* begin RAW DATA *
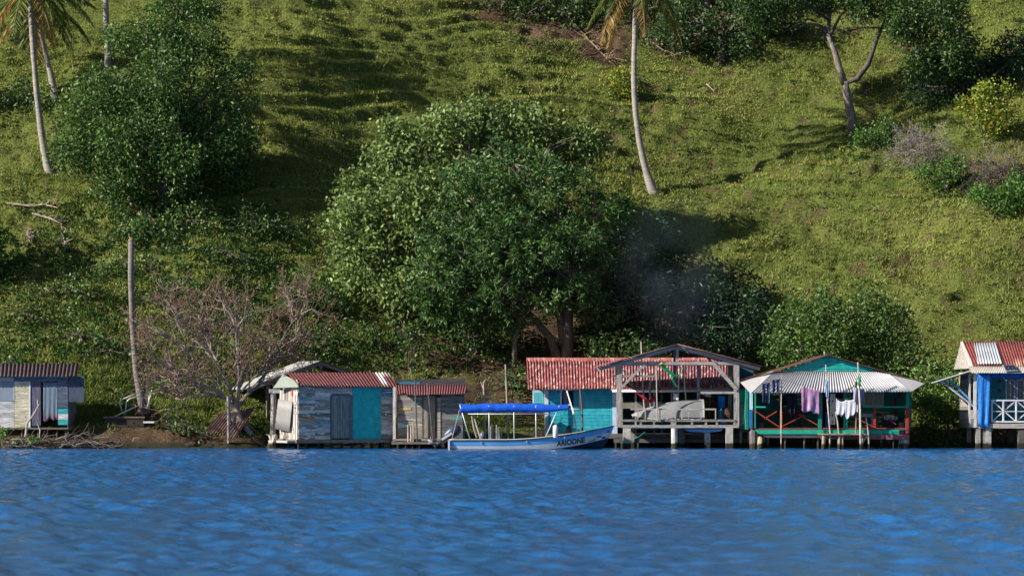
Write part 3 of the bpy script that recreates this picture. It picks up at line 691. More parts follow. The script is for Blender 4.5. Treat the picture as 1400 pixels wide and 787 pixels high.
palm('tall leaning coconut palm at the upper left edge, yellowing fronds', g, [g-Vector((0, 0, .2)), P(62, 212, Y), P(54, 160, Y), P(47, 90, Y), P(42, 15, Y), P(41, -22, Y)], [.30, .22, .17, .15, .14, .15], seed=3)
g = ground_at(76, 131); Y = g.y
palm('shorter coconut palm half hidden behind the tall leaning palm on the left', g, [g-Vector((0, 0, .2)), P(70, 105, Y), P(62, 72, Y), P(54, 36, Y), P(51, 0, Y)], [.24, .17, .14, .13, .13], seed=4, L=4.2)
Y = ground_at(150, 170).y; g = Vector((X(147, Y), Y, hz(X(147, Y), Y)))
palm('straight grey palm trunk rising behind the round left tree', g, [g-Vector((0, 0, .2)), P(147, 70, Y), P(145, 20, Y), P(144, -60, Y), P(143, -120, Y)], [.22, .17, .16, .14, .13], seed=5)
g = ground_at(895, 263); Y = g.y
palm('tall curved coconut palm standing in the middle of the slope', g, [g-Vector((0, 0, .2)), P(884, 236, Y), P(873, 185, Y), P(867, 120, Y), P(868, 45, Y), P(871, -32, Y)], [.33, .21, .17, .16, .145, .15], seed=10, nf=24)
# broken palm stump at the shore
Y = 3.6; gx = X(197, Y); g = Vector((gx, Y, hz(gx, Y)))
root = thing('broken_palm', 'tall branchless dead palm trunk leaning out of the mud bank on the left', 'dead palm', g)
mb = MB(); pp = [(199, 566), (193, 545), (186, 505), (181, 440), (179, 380), (179, 327)]; pts = [P(a, b_, Y) for a, b_ in pp]
mb.tube(pts, [.27, .19, .15, .14, .135, .13], 10, (.19, .17, .155), .05); mb.build('trunk', M['palm_bark'], root, smooth=True)
mb = MB(); t = pts[-1]
for k in range(6): mb.tube([t+Vector((random.uniform(-.1, .1), random.uniform(-.1, .1), -.1)), t+Vector((random.uniform(-.12, .12), 0, random.uniform(.05, .2)))], [.05, .015], 4, (.45, .28, .12))
mb.build('splintered_top', M['twig'], root)
mb = MB()
for k in range(18):
    a = random.uniform(-.3, 1.2); e = Vector((gx+.2+math.cos(a)*random.uniform(.5, 2.0), Y-.1-math.sin(a)*random.uniform(.2, 1.1), 0)); e.z = hz(e.x, e.y)+.03
    limb(mb, g+Vector((random.uniform(-.1, .2), 0, .15)), e, .06, .015, (.10, .075, .06), .08, 5, 5)
mb.build('roots', M['bark'], root)
# dead fronds and branches lying on the slope
def lying(name, label, cat, pts, r, col, extra=0, leafy=False, sp=.5, lift=.22):
    g = [ground_at(*p)+Vector((0, -.1, lift)) for p in pts]
    root = thing(name, label, cat, g[0]); mb = MB(); mb.tube(g, [r*(1-.7*i/(len(g)-1)) for i in range(len(g))], 6, col, .1)
    for k in range(extra):
        i = random.randrange(len(g)-1); a = g[i].lerp(g[i+1], random.random()); d = (g[-1]-g[0]).normalized()
        e = a+(d*.6+Vector((random.uniform(-1, 1), random.uniform(-.6, .6), random.uniform(.0, .8)))).normalized()*random.uniform(.3, sp*2)
        limb(mb, a, e, r*.45, .01, jc(col, .2), .12, 4, 4)
    mb.build('stem', M['twig'], root)
    if leafy:
        ps = []; n = 240
        P0 = np.array([tuple(g[0].lerp(g[-1], random.random())+Vector((random.gauss(0, .05), random.gauss(0, .05), .03))) for _ in range(n)])
        dv = np.array(tuple((g[-1]-g[0]).normalized())); A = norm(dv+rand_dirs(n)*.35)
        V, Fc, C = leaf_quads(P0, A, rng.uniform(.3, .7, n), .035, leafcols(n, [col, (col[0]*.8, col[1]*.8, col[2]*.8)]))
        np_mesh('leaflets', V, Fc, C, M['twig'], root)
DRYC = (.36, .29, .22)
lying('dead_branch', 'long pale dead branch lying across the left slope, upper one', 'dead branch', [(10, 285), (40, 288), (62, 290), (80, 293)], .07, DRYC, 14)
lying('dead_branch', 'grey dead branch with twigs running downhill on the left slope', 'dead branch', [(45, 298), (70, 305), (84, 318), (88, 335), (90, 350)], .06, (.30, .25, .21), 22)
lying('dead_frond', 'dry tan palm frond lying on the slope right above the broken palm tip', 'palm frond', [(177, 286), (185, 300), (193, 309), (207, 317)], .15, (.50, .34, .24), 5, True, .5, .5)
lying('dead_frond', 'small curved pale palm frond on the grass at the left', 'palm frond', [(40, 318), (38, 327), (43, 336)], .07, (.40, .34, .28), 2, True, .2)
lying('dead_branch', 'fallen dry branches left of the middle palm crown', 'dead branch', [(770, 20), (790, 45), (815, 70), (835, 92)], .07, (.28, .20, .14), 26, sp=.9)
lying('dead_branch', 'fallen dry branches right of the middle palm crown', 'dead branch', [(885, 60), (905, 75), (925, 85)], .06, (.28, .20, .15), 22, sp=.8)
lying('dead_branch', 'small pale stick on the slope right of the middle palm', 'dead branch', [(966, 123), (976, 130)], .04, (.45, .38, .28), 2)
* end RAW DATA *
Repeat the material exactly as it reads, without any of its pictures.

Write part 3 of the bpy script that recreates this picture. It picks up at line 691. More parts follow. The script is for Blender 4.5. Treat the picture as 1400 pixels wide and 787 pixels high.
palm('tall leaning coconut palm at the upper left edge, yellowing fronds', g, [g-Vector((0, 0, .2)), P(62, 212, Y), P(54, 160, Y), P(47, 90, Y), P(42, 15, Y), P(41, -22, Y)], [.30, .22, .17, .15, .14, .15], seed=3)
g = ground_at(76, 131); Y = g.y
palm('shorter coconut palm half hidden behind the tall leaning palm on the left', g, [g-Vector((0, 0, .2)), P(70, 105, Y), P(62, 72, Y), P(54, 36, Y), P(51, 0, Y)], [.24, .17, .14, .13, .13], seed=4, L=4.2)
Y = ground_at(150, 170).y; g = Vector((X(147, Y), Y, hz(X(147, Y), Y)))
palm('straight grey palm trunk rising behind the round left tree', g, [g-Vector((0, 0, .2)), P(147, 70, Y), P(145, 20, Y), P(144, -60, Y), P(143, -120, Y)], [.22, .17, .16, .14, .13], seed=5)
g = ground_at(895, 263); Y = g.y
palm('tall curved coconut palm standing in the middle of the slope', g, [g-Vector((0, 0, .2)), P(884, 236, Y), P(873, 185, Y), P(867, 120, Y), P(868, 45, Y), P(871, -32, Y)], [.33, .21, .17, .16, .145, .15], seed=10, nf=24)
# broken palm stump at the shore
Y = 3.6; gx = X(197, Y); g = Vector((gx, Y, hz(gx, Y)))
root = thing('broken_palm', 'tall branchless dead palm trunk leaning out of the mud bank on the left', 'dead palm', g)
mb = MB(); pp = [(199, 566), (193, 545), (186, 505), (181, 440), (179, 380), (179, 327)]; pts = [P(a, b_, Y) for a, b_ in pp]
mb.tube(pts, [.27, .19, .15, .14, .135, .13], 10, (.19, .17, .155), .05); mb.build('trunk', M['palm_bark'], root, smooth=True)
mb = MB(); t = pts[-1]
for k in range(6): mb.tube([t+Vector((random.uniform(-.1, .1), random.uniform(-.1, .1), -.1)), t+Vector((random.uniform(-.12, .12), 0, random.uniform(.05, .2)))], [.05, .015], 4, (.45, .28, .12))
mb.build('splintered_top', M['twig'], root)
mb = MB()
for k in range(18):
    a = random.uniform(-.3, 1.2); e = Vector((gx+.2+math.cos(a)*random.uniform(.5, 2.0), Y-.1-math.sin(a)*random.uniform(.2, 1.1), 0)); e.z = hz(e.x, e.y)+.03
    limb(mb, g+Vector((random.uniform(-.1, .2), 0, .15)), e, .06, .015, (.10, .075, .06), .08, 5, 5)
mb.build('roots', M['bark'], root)
# dead fronds and branches lying on the slope
def lying(name, label, cat, pts, r, col, extra=0, leafy=False, sp=.5, lift=.22):
    g = [ground_at(*p)+Vector((0, -.1, lift)) for p in pts]
    root = thing(name, label, cat, g[0]); mb = MB(); mb.tube(g, [r*(1-.7*i/(len(g)-1)) for i in range(len(g))], 6, col, .1)
    for k in range(extra):
        i = random.randrange(len(g)-1); a = g[i].lerp(g[i+1], random.random()); d = (g[-1]-g[0]).normalized()
        e = a+(d*.6+Vector((random.uniform(-1, 1), random.uniform(-.6, .6), random.uniform(.0, .8)))).normalized()*random.uniform(.3, sp*2)
        limb(mb, a, e, r*.45, .01, jc(col, .2), .12, 4, 4)
    mb.build('stem', M['twig'], root)
    if leafy:
        ps = []; n = 240
        P0 = np.array([tuple(g[0].lerp(g[-1], random.random())+Vector((random.gauss(0, .05), random.gauss(0, .05), .03))) for _ in range(n)])
        dv = np.array(tuple((g[-1]-g[0]).normalized())); A = norm(dv+rand_dirs(n)*.35)
        V, Fc, C = leaf_quads(P0, A, rng.uniform(.3, .7, n), .035, leafcols(n, [col, (col[0]*.8, col[1]*.8, col[2]*.8)]))
        np_mesh('leaflets', V, Fc, C, M['twig'], root)
DRYC = (.36, .29, .22)
lying('dead_branch', 'long pale dead branch lying across the left slope, upper one', 'dead branch', [(10, 285), (40, 288), (62, 290), (80, 293)], .07, DRYC, 14)
lying('dead_branch', 'grey dead branch with twigs running downhill on the left slope', 'dead branch', [(45, 298), (70, 305), (84, 318), (88, 335), (90, 350)], .06, (.30, .25, .21), 22)
lying('dead_frond', 'dry tan palm frond lying on the slope right above the broken palm tip', 'palm frond', [(177, 286), (185, 300), (193, 309), (207, 317)], .15, (.50, .34, .24), 5, True, .5, .5)
lying('dead_frond', 'small curved pale palm frond on the grass at the left', 'palm frond', [(40, 318), (38, 327), (43, 336)], .07, (.40, .34, .28), 2, True, .2)
lying('dead_branch', 'fallen dry branches left of the middle palm crown', 'dead branch', [(770, 20), (790, 45), (815, 70), (835, 92)], .07, (.28, .20, .14), 26, sp=.9)
lying('dead_branch', 'fallen dry branches right of the middle palm crown', 'dead branch', [(885, 60), (905, 75), (925, 85)], .06, (.28, .20, .15), 22, sp=.8)
lying('dead_branch', 'small pale stick on the slope right of the middle palm', 'dead branch', [(966, 123), (976, 130)], .04, (.45, .38, .28), 2)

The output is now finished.